- Requirements -
Leave the pictures out. Retype exactly the lines below from the one containing "Generate a Blender" through the one containing "scene.cycles.sample_clamp_indirect = 8.0", and no others.

Scene script records
## Start

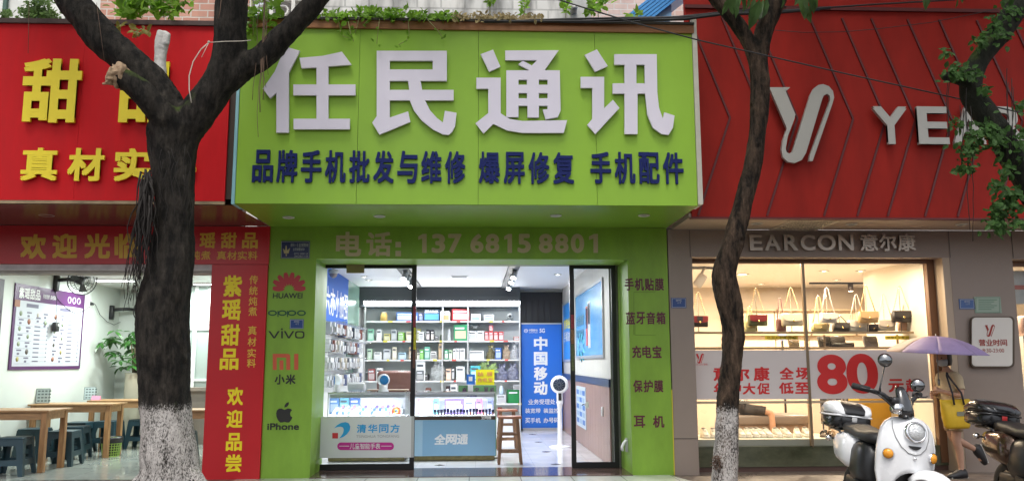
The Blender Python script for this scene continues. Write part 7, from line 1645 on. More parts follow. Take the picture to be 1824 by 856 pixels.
# slim tree
rtree = thing('street_tree', 'slim crooked dark tree with whitewashed foot in front of the shoe shop', 'tree', (P(1292, 870, YT).x, YT, 0)); Y2 = 8.2
g = MB()
limb(g, [(1290, 905, 29), (1291, 875, 26.5), (1292, 850, 25), (1294, 780, 22.5), (1297, 710, 20), (1303, 640, 19.5), (1307, 595, 21), (1300, 545, 24.5), (1290, 500, 25), (1292, 475, 23), (1303, 440, 20.5), (1314, 400, 20.5), (1327, 350, 19.5), (1340, 300, 17.5), (1347, 250, 17), (1353, 200, 18), (1354, 150, 19), (1350, 100, 20)], Y2, 18)
limb(g, [(1350, 115, 18), (1335, 78, 16), (1315, 45, 15), (1290, 14, 14.5), (1268, -15, 14), (1220, -100, 11, -.1)], Y2, 12)
limb(g, [(1350, 110, 19), (1360, 60, 19), (1376, 18, 20), (1390, -20, 19), (1410, -120, 15), (1440, -240, 11, -.2)], Y2, 12)
for a in (.5, 2.2, 3.9, 5.2): c = PZ(1291, 872, .0); c = Vector((P(1291, 872, Y2).x, Y2, .06)); d = Vector((math.cos(a), math.sin(a), 0)); g.tube([c+d*.06+Vector((0, 0, .1)), c+d*.2, c+d*.34-Vector((0, 0, .08))], [.08, .05, .02], 8)
zwr = P(1300, 712, Y2).z
fuse('trunk', g, .014, .010, 8, bark('bark_black', zwr, (.010, .008, .006), (.16, .105, .07), (1, 1, .3)), rtree, 2)
g = MB(); rnd = random.Random(12); cc = P(1278, 823, Y2-.13)
for k in range(60): d = Vector((rnd.gauss(-.3, .6), rnd.gauss(-.7, .4), rnd.gauss(0, .7))).normalized(); p = cc+Vector((rnd.uniform(-.04, .05), rnd.uniform(0, .05), rnd.uniform(-.06, .06))); g.tube([p, p+d*rnd.uniform(.02, .05)], [.006, .002], 4)
obj('twig_burr', g, mat('burr_brown', (.10, .06, .04), .9), rtree)
leaf_long = leafmat('leaf_long', (.07, .13, .04), .4, .3)
g = MB(); rnd = random.Random(21)
def hang_leaves(g, spots, Y, L, W, rnd, nrm=Vector((0, -1, .3))):
    for x, y, dx, dy, k in spots:
        p = P(x, y, Y+rnd.uniform(-.15, .15)); q = P(x+dx, y+dy, Y); d = (q-p).normalized(); g.leaf(p, d, nrm+Vector((rnd.gauss(0, .4), 0, rnd.gauss(0, .3))), L*k, W*k)
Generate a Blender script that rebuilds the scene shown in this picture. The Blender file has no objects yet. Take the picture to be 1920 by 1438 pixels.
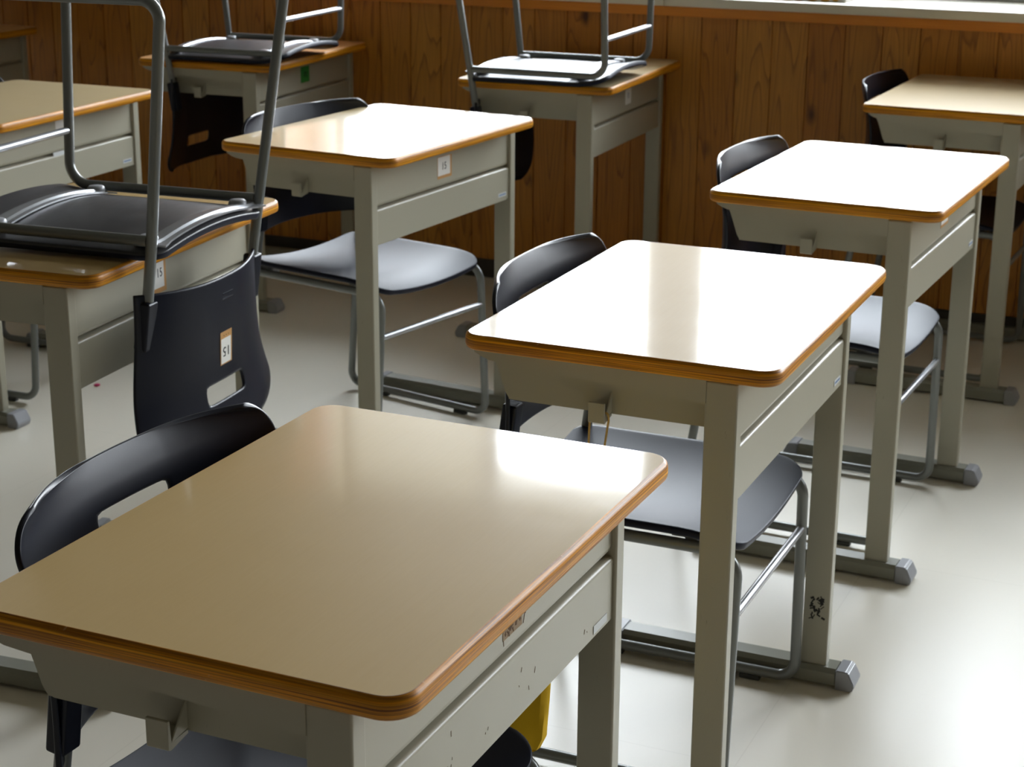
import bpy, bmesh, math, random
from mathutils import Vector, Matrix
D = bpy.data
scene = bpy.context.scene
C = scene.collection
R = math.radians
HD = 0.735                     # desk height
SH = 0.430                     # seat height

# ------------------------------------------------------------------ camera
cam = D.cameras.new('camera'); cam_o = D.objects.new('camera', cam); C.objects.link(cam_o)
cam.sensor_width = 36.0; cam.lens = 3355.8 / 1920 * 36.0
cam.clip_start = 0.05; cam.clip_end = 200
PITCH, ROLL = 0.30366, -0.006505
cam_o.matrix_world = (Matrix.Translation((0, 0, 1.4053)) @ Matrix.Rotation(math.pi/2 - PITCH, 4, 'X')
                      @ Matrix.Rotation(-ROLL, 4, 'Z'))
cam.dof.use_dof = True; cam.dof.focus_distance = 1.95; cam.dof.aperture_fstop = 17
scene.camera = cam_o

# ------------------------------------------------------------------ colour management
vs = scene.view_settings
vs.view_transform = 'Standard'; vs.look = 'None'; vs.gamma = 1.0; vs.use_curve_mapping = False
vs.exposure = 1.05
scene.cycles.use_denoising = True
scene.cycles.max_bounces = 10; scene.cycles.diffuse_bounces = 6; scene.cycles.glossy_bounces = 5
scene.cycles.transparent_max_bounces = 12
scene.cycles.sample_clamp_indirect = 8.0

# ------------------------------------------------------------------ world: bright overcast sky
w = D.worlds.new('overcast_sky'); scene.world = w; w.use_nodes = True
nt = w.node_tree; nt.nodes.clear()
geo = nt.nodes.new('ShaderNodeTexCoord'); sep = nt.nodes.new('ShaderNodeSeparateXYZ')
ramp = nt.nodes.new('ShaderNodeValToRGB'); bg = nt.nodes.new('ShaderNodeBackground'); out = nt.nodes.new('ShaderNodeOutputWorld')
nt.links.new(geo.outputs['Generated'], sep.inputs[0]); nt.links.new(sep.outputs['Z'], ramp.inputs[0])
nt.links.new(ramp.outputs[0], bg.inputs[0]); nt.links.new(bg.outputs[0], out.inputs[0])
ramp.color_ramp.elements[0].position = 0.0; ramp.color_ramp.elements[0].color = (0.30, 0.31, 0.27, 1)
ramp.color_ramp.elements[1].position = 0.04; ramp.color_ramp.elements[1].color = (0.97, 0.98, 1.05, 1)
e = ramp.color_ramp.elements.new(1.0); e.color = (0.88, 0.95, 1.05, 1)
SKY = 10.4
bg.inputs[1].default_value = SKY

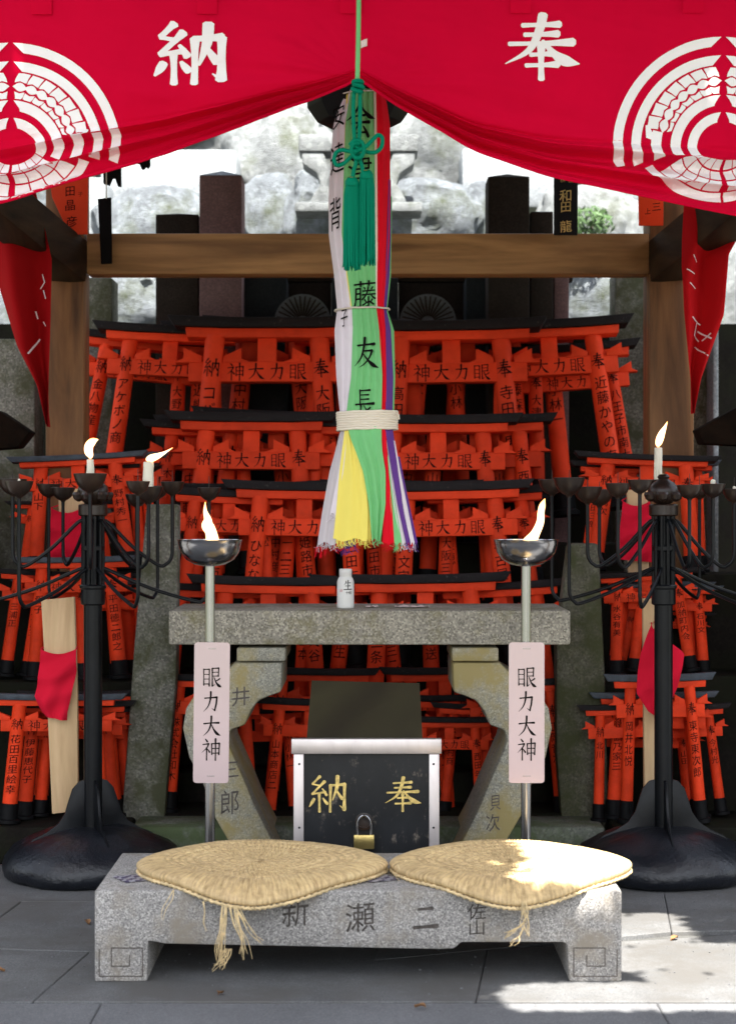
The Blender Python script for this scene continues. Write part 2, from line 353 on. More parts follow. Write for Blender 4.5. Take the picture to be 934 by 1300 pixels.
def glyph(ch, brush=True):
    """vertices in a 0..1 box (x, y, layer) and faces"""
    if (ch, brush) in GC: return GC[(ch, brush)]
    vs, fs = [], []
    if brush and ch in BR:
        for si, st in enumerate(BR[ch]):
            P = [Vector([float(q) for q in w.split(',')]) for w in st[1:].split()]
            if st[0] == 'c': P = catmull(P, 5)
            else: P = [P[0].lerp(P[-1], k/4) if len(P) == 2 else None for k in range(5)] if len(P) == 2 else P
            if st[0] == 'l':
                for k, q in enumerate(P): q.z *= (1.0, .78, .74, .82, 1.05)[min(k, 4)] if len(P) == 5 else 1
            d0 = (P[1]-P[0]); d0.z = 0; d0.normalize(); d1 = (P[-1]-P[-2]); d1.z = 0; d1.normalize()
            a = P[0]-d0*P[0].z*.35; a.z = P[0].z*.5
            P = [a]+P
            if P[-1].z > 1.5: b = P[-1]+d1*P[-1].z*.35; b.z = P[-1].z*.45; P.append(b)
            n = len(vs); off = (si+1)
            for i, p in enumerate(P):
                t = P[min(i+1, len(P)-1)]-P[max(i-1, 0)]; t.z = 0; t.normalize(); nn = Vector((-t.y, t.x, 0))
                w = p.z*.5*1.12
                for sg in (1, -1): vs.append(((p.x+nn.x*w*sg)/100, (p.y+nn.y*w*sg)/100, off))
            for i in range(len(P)-1): fs.append((n+2*i+1, n+2*i+3, n+2*i+2, n+2*i))
    else:
        c = bpy.data.curves.new('t', 'FONT'); c.body = ch; c.resolution_u = 2
        o = bpy.data.objects.new('t', c); C.objects.link(o); dg = bpy.context.evaluated_depsgraph_get()
        m = bpy.data.meshes.new_from_object(o.evaluated_get(dg), depsgraph=dg)
        vs = [(v.co.x, v.co.y+.12+.10*(v.co.x-.5), 1) for v in m.vertices]; fs = [tuple(p.vertices) for p in m.polygons]
        bpy.data.objects.remove(o); bpy.data.curves.remove(c); bpy.data.meshes.remove(m)
    GC[(ch, brush)] = (vs, fs); return vs, fs
def decal(name, items, fn, cut=None, brush=True, polys=None, lay=.00012):
    """items: (char, centre u, centre v, size[, width factor, bold]); fn(u, v, lift) -> xyz; cut: grid spacing"""
    bm = bmesh.new()
    ly = bm.verts.layers.float.new('lay')
    def put(vs, fs):
        V = []
        for x, y, l in vs:
            v = bm.verts.new((x, y, 0)); v[ly] = l; V.append(v)
        for f in fs:
            try: bm.faces.new([V[i] for i in f])
            except ValueError: pass
    for it in items:
        ch, u, v, sz = it[:4]; wf = it[4] if len(it) > 4 else 1
        gv, gf = glyph(ch, brush)
        put([(u+(x-.5)*sz*wf, v+(y-.5)*sz, l) for x, y, l in gv], gf)
    for vs, fs in polys or []: put(vs, fs)
    if cut:
        for ax in (0, 1):
            c = cut[ax]
            if not c: continue
            lo = min(v.co[ax] for v in bm.verts); hi = max(v.co[ax] for v in bm.verts)
            k = math.ceil(lo/c+1e-4)
            while k*c < hi:
                p = Vector((0, 0, 0)); p[ax] = k*c; nn = Vector((0, 0, 0)); nn[ax] = 1
                bmesh.ops.bisect_plane(bm, geom=bm.verts[:]+bm.edges[:]+bm.faces[:], plane_co=p, plane_no=nn, dist=1e-7); k += 1
    for v in bm.verts:
        v.co = Vector(fn(v.co.x, v.co.y, v[ly]*lay))
    m = bpy.data.meshes.new(name); bm.to_mesh(m); bm.free(); return m
def write(name, items, fn, mat, parent, cut=None, brush=True):
    for it in items: link(name, decal(name, [it], fn, cut, brush), mat, parent)
def flat(y, ox=0, oz=0):                        # lettering on a plane facing the camera
    return lambda u, v, l: (ox+u, y-.0006-l, oz+v)

# ------------------------------------------------------------------ ground
g = B(); g.box((0, 30, -.10), (160, 160, .1)); struct(obj('ground', g, 'soil', smooth=0))
pv = B(); pv.box((0, 6.0, -.035), (12, 12, .045)); gr = struct(obj('paving_bed', pv, 'mortar', smooth=0))
def pav(poly, h=0.0, mat='ground', nm='paving_stone'):
    b = B(); n = len(poly); c = Vector((sum(p[0] for p in poly)/n, sum(p[1] for p in poly)/n))
    b.add([(x, y, -.035) for x, y in poly]+[(x, y, h) for x, y in poly], [tuple(range(n)), tuple(range(n, 2*n))]+[(i, (i+1) % n, (i+1) % n+n, i+n) for i in range(n)])
    bm = bmesh.new(); m = bpy.data.meshes.new(nm); m.from_pydata(b.v, [], b.f); bm.from_mesh(m); bmesh.ops.recalc_face_normals(bm, faces=bm.faces)
    bmesh.ops.bevel(bm, geom=[e for e in bm.edges], offset=.0028, segments=1, affect='EDGES'); bm.to_mesh(m); bm.free()
    return link(nm, m, mat, gr)
R0 = 4.463; gap = .002
x = -4.2; rr = random.Random(3)
while x < 4.2:
    w = rr.uniform(1.0, 1.5); pav([(x, 3.6), (x+w-gap, 3.6), (x+w-gap, R0-gap), (x, R0-gap)], -.004, 'kerb', 'kerb_stone'); x += w
x = -4.2
while x < 4.2:
    w = rr.uniform(.9, 1.4); pav([(x, .4), (x+w-gap, .4), (x+w-gap, 3.6-gap), (x, 3.6-gap)], -.008); x += w
rows = [(R0, R0, R0), (5.02, 4.86, 5.28), (5.62, 5.55, 5.75), (6.2, 6.2, 6.3), (7.0, 7.0, 7.0), (7.9, 7.9, 7.9)]
offs = [-.45, .25, -.15, .3, 0]
def ry(r, x):                                  # slanted course lines, as in the photo
    a, b, c = r
    return b+(a-b)*min(1, abs(x)/1.0) if x < 0 else b+(c-b)*min(1, x/1.0)
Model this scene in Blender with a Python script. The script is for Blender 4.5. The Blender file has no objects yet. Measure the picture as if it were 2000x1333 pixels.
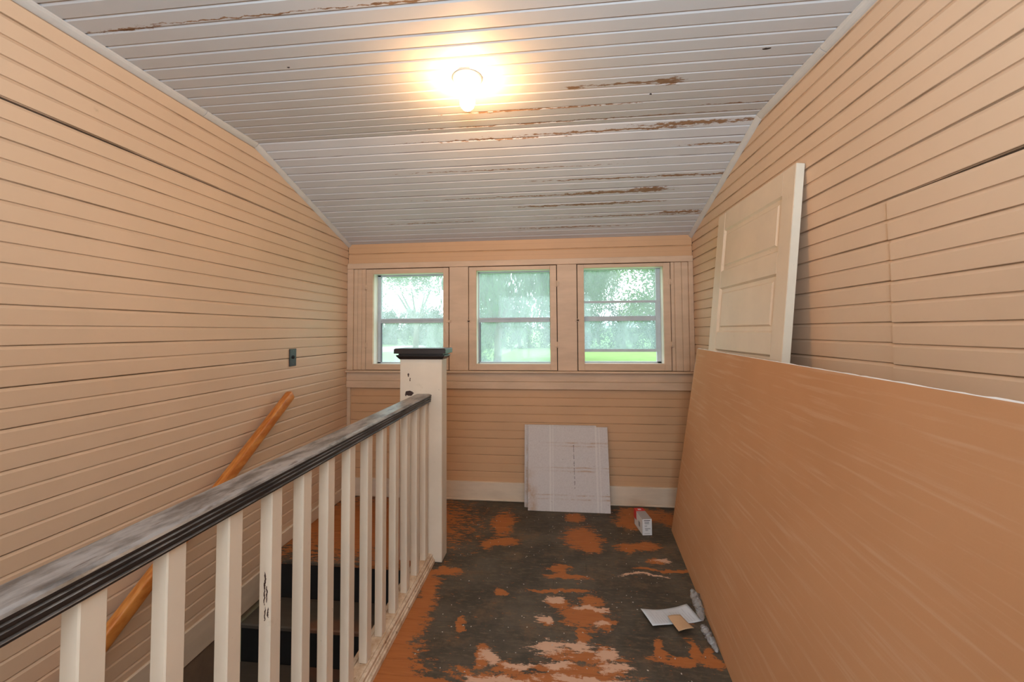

## End

- Written solution -
Generate a Blender script that rebuilds the scene shown in this picture. The Blender file has no objects yet. Take the picture to be 1920 by 1438 pixels.
import bpy, bmesh, math, random
from mathutils import Vector, Matrix
D = bpy.data
scene = bpy.context.scene
C = scene.collection
R = math.radians
HD = 0.735                     # desk height
SH = 0.430                     # seat height

# ------------------------------------------------------------------ camera
cam = D.cameras.new('camera'); cam_o = D.objects.new('camera', cam); C.objects.link(cam_o)
cam.sensor_width = 36.0; cam.lens = 3355.8 / 1920 * 36.0
cam.clip_start = 0.05; cam.clip_end = 200
PITCH, ROLL = 0.30366, -0.006505
cam_o.matrix_world = (Matrix.Translation((0, 0, 1.4053)) @ Matrix.Rotation(math.pi/2 - PITCH, 4, 'X')
                      @ Matrix.Rotation(-ROLL, 4, 'Z'))
cam.dof.use_dof = True; cam.dof.focus_distance = 1.95; cam.dof.aperture_fstop = 17
scene.camera = cam_o

# ------------------------------------------------------------------ colour management
vs = scene.view_settings
vs.view_transform = 'Standard'; vs.look = 'None'; vs.gamma = 1.0; vs.use_curve_mapping = False
vs.exposure = 1.05
scene.cycles.use_denoising = True
scene.cycles.max_bounces = 10; scene.cycles.diffuse_bounces = 6; scene.cycles.glossy_bounces = 5
scene.cycles.transparent_max_bounces = 12
scene.cycles.sample_clamp_indirect = 8.0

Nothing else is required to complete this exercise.